Freitag, 2. Mai 2014

Science Flight #2 - April 30

On Wednesday a small but intense low pressure system moved north of the shore line fast from west to east. The severe weather with freezing rain did not allow an early flight. At about 9 am rain and shortly after that snowfall reached Inuvik. After the low pressure system crossed Inuvik, the conditions improved. As forecasted, at the rear side of the low pressure system in the cold air mass, low level clouds were situated. Mid-level and cirrus clouds were not predicted for the area north east of Inuvik which was the target of this flight. The flight strategy was not changed compared to flight #1. One straight leg between C1 and C2 was sampled in collocation by Polar 5 and Polar 6.
Chasing Polar 6

On the first leg we observed clouds with different cloud top altitudes. In the first quarter, cloud top was below 600 m. In parts, the clouds were thin enough to be penetrated by AMALi. Later, the cloud top altitude increased in steps. First up to about 750 m above ground then to 1000 m. Towards the end of the log close to and behind C2 multiple thin cloud layers were detected, some reaching altitudes above 2000 m. The varying cloud structure made it hard for Polar 6 to define the vertical steps for covering the clouds profile. However on the long leg tree complete staircase profiles were sampled. 

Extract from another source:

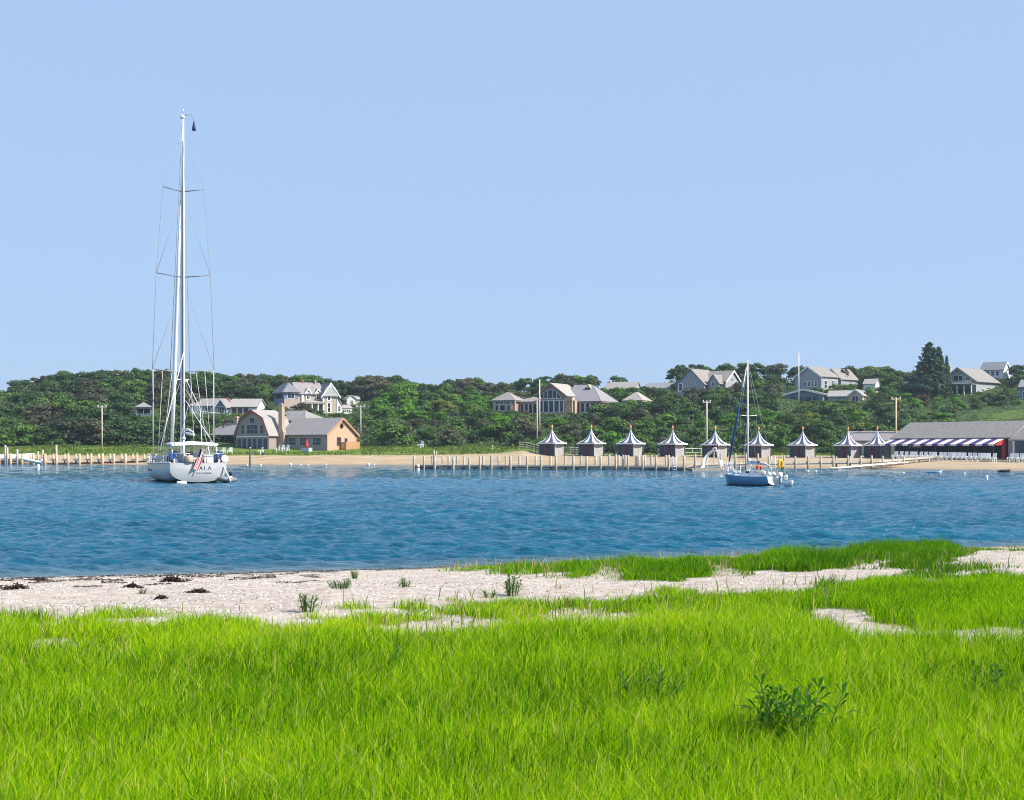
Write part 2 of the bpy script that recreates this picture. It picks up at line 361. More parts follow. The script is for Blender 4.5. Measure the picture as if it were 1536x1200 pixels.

For P5 the first leg was extended for some miles to let P6 pass and get in front position for the leg back to C1. While P6 again penetrated the clouds and finally climbed up to 10,000 ft for a trace gas profile, from Polar 5 four drop sondes were released. Each intended to characterize one of the different cloud sequences identified before by Amali. The drop sondes also detected the multilayer clouds. Close to C1, the clouds intensified showing a homogeneus cloud field. To probe this cloud with sufficient data and to release a further dropsonde, the second leg was expended for 20 NM behind C1.